Banyak faktor tentunya, mengapa Megawati harus tetap menjadi nahkoda kapal besar bernama PDI-P, ini tentu tidak lain karena Megawati selaku trah Sukarno merupakan figur yang mampu merekatkan dan mempersatukan seluruh elemen di dalam tubuh PDI-P. Tanpa Megawati, niscaya kegaduhan dalam tubuh PDI-P tidak bisa dihindari.
Apalagi kita tau bersama bahwa PDI-P bukanlah partai yang diisi oleh satu warna saja, banyak warna dalam tubuh partai ini, mengingat partai ini merupakan penggabungan dari beragam partai.
Megawati sebagai pemimpin partai juga dirasa memiliki kematangan dan kemampuan yang mumpuni dalam memimpin partai ini selama puluhan tahun. Bayangkan sebagai seorang ketua partai, ia telah melewati pasang surut serta gejolak yang menimpa partainya. Pernah menjadikan PDI-P menjadi pemenang pada tahun 1999 dan kalah dalam dua kali pemilu yakni 2004 dan 2009, Megawati terbukti mampu menempatkan partainya kembali menjadi pemenang pemilu pada 2014. Dan yang tak kalah penting, Megawati bersama partainya mampu mendudukan kadernya menjadi seorang Presiden.
Memang betul, kemenangan Jokowi sebagai Presiden tidak bisa serta merta diklaim buah kerja partai, karena memang banyak orang terlibat di dalamnya selama masa pemilihan. Tapi yang tentu mesti dicatat adalah, bahwa seorang Jokowi bukanlah politisi yang tiba-tiba muncul. Ada suatu proses yang dilalui Jokowi hingga ia bisa menjadi Presiden sekarang ini. Dalam proses itu, sudah barang pasti Megawati terlibat.
Dimulai dari Wali Kota Solo, jika bukan Megawati selaku ketua umum yang memberikan mandat kepada Jokowi untuk maju dalam Pilkada Solo mungkin Jokowi tidak pernah tercatat namanya dalam sejarah bangsa ini. Paling kentara tentunya pada saat Pilkada
DKI Jakarta, bagaimana Megawati keukeuh merekomendasikan Jokowi untuk maju dalam Pilkada DKI. Padahal saat itu Fauzi Bowo selaku incumbent sudah mengajukan lamaran kepada PDI-P. Bayangkan, andai saja Megawati merupakan pemimpin yang picik tentunya Megawati lebih memilih untuk mendorong Fauzi Bowo dengan beragam pertimbanganya, mulai dari posisinya yang merupakan incumbent serta sumber daya yang tidak terbatas.

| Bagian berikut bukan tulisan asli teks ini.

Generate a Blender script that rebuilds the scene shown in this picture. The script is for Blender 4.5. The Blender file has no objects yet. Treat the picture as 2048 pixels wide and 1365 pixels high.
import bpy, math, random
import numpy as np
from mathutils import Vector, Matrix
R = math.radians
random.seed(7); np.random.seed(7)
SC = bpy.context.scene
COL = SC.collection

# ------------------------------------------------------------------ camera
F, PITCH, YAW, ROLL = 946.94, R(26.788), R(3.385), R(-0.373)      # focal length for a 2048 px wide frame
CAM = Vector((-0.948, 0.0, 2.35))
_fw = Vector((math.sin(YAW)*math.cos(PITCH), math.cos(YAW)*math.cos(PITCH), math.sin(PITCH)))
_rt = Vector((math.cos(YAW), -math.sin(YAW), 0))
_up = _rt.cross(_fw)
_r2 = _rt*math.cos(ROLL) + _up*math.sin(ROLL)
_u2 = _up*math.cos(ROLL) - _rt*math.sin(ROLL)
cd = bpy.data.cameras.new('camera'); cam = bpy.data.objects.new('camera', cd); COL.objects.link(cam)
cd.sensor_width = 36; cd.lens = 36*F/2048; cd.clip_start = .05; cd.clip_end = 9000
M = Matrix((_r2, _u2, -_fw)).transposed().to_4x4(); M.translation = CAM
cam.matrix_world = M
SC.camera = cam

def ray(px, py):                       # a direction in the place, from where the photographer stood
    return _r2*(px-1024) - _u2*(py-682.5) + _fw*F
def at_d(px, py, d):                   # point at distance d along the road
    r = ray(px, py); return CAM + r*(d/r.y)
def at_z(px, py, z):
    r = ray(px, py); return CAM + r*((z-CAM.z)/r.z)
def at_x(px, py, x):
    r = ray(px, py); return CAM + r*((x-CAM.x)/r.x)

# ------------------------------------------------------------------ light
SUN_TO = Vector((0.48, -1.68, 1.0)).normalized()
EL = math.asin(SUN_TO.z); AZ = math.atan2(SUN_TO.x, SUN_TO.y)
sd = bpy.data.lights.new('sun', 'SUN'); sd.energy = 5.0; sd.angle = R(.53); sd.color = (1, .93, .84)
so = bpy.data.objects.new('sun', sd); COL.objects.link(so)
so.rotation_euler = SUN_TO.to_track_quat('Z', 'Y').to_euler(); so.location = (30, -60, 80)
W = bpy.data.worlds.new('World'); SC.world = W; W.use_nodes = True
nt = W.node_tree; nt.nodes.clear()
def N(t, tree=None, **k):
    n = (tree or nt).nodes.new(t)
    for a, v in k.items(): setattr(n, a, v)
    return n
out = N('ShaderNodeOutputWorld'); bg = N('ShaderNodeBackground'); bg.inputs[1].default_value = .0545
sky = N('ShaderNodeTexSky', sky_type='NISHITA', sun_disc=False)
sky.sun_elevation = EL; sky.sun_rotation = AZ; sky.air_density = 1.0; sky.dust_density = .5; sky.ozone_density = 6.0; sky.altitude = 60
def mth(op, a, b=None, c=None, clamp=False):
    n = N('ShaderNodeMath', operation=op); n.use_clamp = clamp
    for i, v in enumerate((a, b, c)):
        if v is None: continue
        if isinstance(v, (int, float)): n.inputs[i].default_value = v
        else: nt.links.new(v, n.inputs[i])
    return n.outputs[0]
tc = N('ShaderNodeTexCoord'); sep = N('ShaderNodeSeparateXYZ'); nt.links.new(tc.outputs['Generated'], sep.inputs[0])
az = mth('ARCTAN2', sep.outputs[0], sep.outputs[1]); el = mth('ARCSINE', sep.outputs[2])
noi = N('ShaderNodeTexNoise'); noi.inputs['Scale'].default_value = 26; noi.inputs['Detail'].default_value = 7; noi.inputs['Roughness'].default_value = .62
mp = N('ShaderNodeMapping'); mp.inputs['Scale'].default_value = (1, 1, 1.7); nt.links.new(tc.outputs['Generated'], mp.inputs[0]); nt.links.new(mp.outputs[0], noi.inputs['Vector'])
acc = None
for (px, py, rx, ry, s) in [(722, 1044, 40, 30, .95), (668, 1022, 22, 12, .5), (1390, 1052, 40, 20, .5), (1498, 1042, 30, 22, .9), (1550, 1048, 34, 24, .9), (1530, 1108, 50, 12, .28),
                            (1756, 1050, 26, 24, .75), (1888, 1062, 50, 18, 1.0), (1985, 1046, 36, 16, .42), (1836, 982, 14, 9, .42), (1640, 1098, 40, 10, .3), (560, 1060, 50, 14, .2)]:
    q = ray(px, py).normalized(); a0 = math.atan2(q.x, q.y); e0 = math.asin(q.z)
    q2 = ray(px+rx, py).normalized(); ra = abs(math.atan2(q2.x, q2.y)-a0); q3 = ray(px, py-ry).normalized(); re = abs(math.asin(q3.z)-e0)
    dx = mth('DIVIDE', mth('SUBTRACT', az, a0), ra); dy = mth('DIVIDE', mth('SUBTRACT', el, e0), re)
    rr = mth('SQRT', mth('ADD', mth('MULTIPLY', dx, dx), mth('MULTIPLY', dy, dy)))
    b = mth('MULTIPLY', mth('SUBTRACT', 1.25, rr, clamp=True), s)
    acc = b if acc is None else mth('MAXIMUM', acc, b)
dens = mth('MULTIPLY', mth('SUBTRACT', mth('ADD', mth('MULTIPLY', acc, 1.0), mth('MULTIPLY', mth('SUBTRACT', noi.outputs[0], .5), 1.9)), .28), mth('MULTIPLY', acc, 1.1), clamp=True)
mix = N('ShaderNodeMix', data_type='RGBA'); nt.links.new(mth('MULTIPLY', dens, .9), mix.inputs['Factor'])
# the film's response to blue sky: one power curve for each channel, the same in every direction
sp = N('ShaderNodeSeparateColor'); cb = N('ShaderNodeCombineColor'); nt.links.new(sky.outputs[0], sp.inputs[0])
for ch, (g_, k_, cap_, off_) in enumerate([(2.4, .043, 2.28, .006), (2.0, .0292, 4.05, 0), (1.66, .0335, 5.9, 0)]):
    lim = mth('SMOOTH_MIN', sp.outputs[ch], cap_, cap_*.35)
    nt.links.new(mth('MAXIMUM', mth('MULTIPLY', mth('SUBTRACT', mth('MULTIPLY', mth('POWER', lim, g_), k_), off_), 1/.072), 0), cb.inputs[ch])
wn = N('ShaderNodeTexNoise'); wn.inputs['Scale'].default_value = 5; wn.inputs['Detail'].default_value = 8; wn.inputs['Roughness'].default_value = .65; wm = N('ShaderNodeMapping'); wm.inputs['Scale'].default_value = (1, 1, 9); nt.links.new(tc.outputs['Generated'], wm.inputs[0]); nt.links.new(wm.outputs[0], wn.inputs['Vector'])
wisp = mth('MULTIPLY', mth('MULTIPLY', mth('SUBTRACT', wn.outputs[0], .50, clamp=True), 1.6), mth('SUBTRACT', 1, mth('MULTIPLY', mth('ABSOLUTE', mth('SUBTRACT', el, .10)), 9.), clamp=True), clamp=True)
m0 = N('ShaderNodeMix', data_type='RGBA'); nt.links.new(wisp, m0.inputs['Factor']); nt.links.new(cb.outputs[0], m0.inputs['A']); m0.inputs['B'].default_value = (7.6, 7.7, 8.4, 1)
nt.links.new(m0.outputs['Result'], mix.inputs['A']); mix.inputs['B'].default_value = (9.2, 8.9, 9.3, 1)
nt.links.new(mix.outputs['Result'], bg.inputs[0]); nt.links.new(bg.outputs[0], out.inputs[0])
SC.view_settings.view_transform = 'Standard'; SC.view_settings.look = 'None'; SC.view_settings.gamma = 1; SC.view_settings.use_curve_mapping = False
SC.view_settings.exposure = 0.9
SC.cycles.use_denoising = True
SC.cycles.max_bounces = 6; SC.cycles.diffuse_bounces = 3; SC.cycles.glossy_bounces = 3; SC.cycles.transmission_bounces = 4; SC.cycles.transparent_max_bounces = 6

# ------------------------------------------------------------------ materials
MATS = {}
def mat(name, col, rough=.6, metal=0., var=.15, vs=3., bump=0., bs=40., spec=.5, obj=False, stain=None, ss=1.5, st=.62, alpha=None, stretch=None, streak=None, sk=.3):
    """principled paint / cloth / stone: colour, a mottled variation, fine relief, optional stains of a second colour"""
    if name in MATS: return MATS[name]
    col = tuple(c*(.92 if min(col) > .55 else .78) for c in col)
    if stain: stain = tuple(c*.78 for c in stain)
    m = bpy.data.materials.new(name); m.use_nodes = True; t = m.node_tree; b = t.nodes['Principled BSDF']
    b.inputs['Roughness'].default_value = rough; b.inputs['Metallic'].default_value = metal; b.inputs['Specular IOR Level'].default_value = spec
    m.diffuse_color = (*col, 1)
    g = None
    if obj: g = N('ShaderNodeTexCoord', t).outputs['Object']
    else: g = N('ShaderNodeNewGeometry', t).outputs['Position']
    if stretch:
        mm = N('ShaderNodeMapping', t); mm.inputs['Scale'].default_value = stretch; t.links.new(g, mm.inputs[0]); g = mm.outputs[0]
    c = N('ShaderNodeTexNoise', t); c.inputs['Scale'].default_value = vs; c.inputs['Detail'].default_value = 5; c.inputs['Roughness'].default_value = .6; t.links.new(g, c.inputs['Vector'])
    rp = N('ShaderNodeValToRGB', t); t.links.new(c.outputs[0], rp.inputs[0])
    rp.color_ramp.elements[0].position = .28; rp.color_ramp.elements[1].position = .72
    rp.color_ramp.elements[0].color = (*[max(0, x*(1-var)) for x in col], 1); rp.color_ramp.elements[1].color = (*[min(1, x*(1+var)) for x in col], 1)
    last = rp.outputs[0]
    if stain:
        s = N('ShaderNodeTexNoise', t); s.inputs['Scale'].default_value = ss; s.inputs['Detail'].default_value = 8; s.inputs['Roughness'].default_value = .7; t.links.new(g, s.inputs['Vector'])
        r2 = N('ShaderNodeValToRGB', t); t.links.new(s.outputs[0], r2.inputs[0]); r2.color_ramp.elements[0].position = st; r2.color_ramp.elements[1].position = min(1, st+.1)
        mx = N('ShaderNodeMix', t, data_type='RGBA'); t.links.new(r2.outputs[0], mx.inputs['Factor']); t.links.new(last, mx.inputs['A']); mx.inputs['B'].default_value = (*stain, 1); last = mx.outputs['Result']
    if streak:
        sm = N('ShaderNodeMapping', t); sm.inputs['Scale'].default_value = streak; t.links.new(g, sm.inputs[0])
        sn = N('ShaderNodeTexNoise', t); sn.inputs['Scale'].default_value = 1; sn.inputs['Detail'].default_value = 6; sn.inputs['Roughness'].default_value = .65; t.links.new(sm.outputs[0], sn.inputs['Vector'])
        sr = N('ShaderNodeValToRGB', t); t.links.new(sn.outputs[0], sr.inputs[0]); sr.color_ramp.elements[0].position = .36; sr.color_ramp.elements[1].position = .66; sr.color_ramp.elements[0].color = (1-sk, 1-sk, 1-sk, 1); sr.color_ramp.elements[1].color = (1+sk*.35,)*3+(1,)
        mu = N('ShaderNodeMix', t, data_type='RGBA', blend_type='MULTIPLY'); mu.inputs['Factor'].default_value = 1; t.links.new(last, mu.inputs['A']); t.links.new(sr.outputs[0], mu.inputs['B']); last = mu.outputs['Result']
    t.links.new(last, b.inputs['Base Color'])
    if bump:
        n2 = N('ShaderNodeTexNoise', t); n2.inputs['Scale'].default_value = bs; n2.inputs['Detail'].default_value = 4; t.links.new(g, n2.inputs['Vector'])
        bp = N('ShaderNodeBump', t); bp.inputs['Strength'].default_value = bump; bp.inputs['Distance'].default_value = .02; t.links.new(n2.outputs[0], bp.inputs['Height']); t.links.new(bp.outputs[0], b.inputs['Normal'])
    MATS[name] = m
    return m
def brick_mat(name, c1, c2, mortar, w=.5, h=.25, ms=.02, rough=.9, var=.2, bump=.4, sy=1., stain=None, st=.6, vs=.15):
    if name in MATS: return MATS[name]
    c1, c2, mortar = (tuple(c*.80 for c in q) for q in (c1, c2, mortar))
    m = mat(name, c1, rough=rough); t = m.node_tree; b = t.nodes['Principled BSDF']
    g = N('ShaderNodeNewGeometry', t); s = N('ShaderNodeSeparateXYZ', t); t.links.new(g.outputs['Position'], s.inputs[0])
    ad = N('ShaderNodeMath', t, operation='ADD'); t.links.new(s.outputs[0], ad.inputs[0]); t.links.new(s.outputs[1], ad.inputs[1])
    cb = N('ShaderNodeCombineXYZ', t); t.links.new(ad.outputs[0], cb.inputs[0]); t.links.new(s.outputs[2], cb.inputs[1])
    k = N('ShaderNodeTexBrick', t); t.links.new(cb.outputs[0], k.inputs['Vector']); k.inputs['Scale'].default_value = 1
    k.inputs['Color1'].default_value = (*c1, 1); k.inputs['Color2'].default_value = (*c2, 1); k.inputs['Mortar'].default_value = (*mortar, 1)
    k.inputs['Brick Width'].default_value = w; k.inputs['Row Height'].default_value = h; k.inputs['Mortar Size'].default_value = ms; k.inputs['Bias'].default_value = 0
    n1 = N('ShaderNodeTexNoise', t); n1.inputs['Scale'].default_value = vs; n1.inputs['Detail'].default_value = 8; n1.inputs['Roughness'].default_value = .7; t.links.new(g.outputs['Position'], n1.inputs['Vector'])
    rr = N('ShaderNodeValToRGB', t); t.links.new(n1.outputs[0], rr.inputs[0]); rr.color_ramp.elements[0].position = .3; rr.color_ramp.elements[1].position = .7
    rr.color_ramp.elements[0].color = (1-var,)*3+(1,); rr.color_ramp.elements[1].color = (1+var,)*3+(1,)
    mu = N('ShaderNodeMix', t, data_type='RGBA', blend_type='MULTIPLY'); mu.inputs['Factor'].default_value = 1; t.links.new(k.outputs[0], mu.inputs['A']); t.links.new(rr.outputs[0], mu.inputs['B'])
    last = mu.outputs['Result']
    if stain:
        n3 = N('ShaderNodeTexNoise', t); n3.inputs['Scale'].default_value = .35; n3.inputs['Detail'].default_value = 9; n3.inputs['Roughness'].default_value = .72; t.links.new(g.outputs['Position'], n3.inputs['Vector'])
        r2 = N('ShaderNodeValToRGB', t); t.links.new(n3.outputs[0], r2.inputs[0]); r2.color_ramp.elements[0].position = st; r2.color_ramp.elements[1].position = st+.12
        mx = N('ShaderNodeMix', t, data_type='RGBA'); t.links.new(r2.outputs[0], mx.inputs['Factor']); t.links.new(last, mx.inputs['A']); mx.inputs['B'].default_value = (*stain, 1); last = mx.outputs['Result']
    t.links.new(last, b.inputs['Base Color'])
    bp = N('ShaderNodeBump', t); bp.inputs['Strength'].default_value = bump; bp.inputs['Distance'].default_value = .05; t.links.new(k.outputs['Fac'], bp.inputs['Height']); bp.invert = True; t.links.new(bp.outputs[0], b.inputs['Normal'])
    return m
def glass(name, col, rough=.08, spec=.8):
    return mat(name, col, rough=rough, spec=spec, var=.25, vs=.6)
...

Namun yang terjadi tidak demikian, Megawati tetap mengambil Jokowi untuk ditarungkan. Kita tentu tidak bisa membayangkan, seandainya saat itu Jokowi tidak berada dalam tubuh PDI-P, mungkin saja Jokowi tidak akan pernah dicalonkan. Ambil contoh Ahok, oleh partainya saat itu yakni partai Golkar, Ahok tidak dimajukan.
Hingga akhirnya Ahok memilih menggunakan Gerindra sebagai tunganganya. Fakta ini tentunya jelas sekali menunjukan kualitas seoarang Megawati sebagai seorang ketua partai.
Belum lagi bila kita bicara pemilihan Presiden 2014 silam, lagi-lagi Megawati menunjukan dirinya menununjukan karakter kepemimpinannya yang kuat dengan merelakan haknya kepada Jokowi sebagai calon Presiden.
Padahal dengan kewenangan yang begitu luas, ia bisa saja mencalonkan dirinya sendiri. Tapi sekali lagi, Mega tidak melakukan itu. Megawati dengan bijaksana mengikuti kehendak masyarakat luas yang menginginkan Jokowi.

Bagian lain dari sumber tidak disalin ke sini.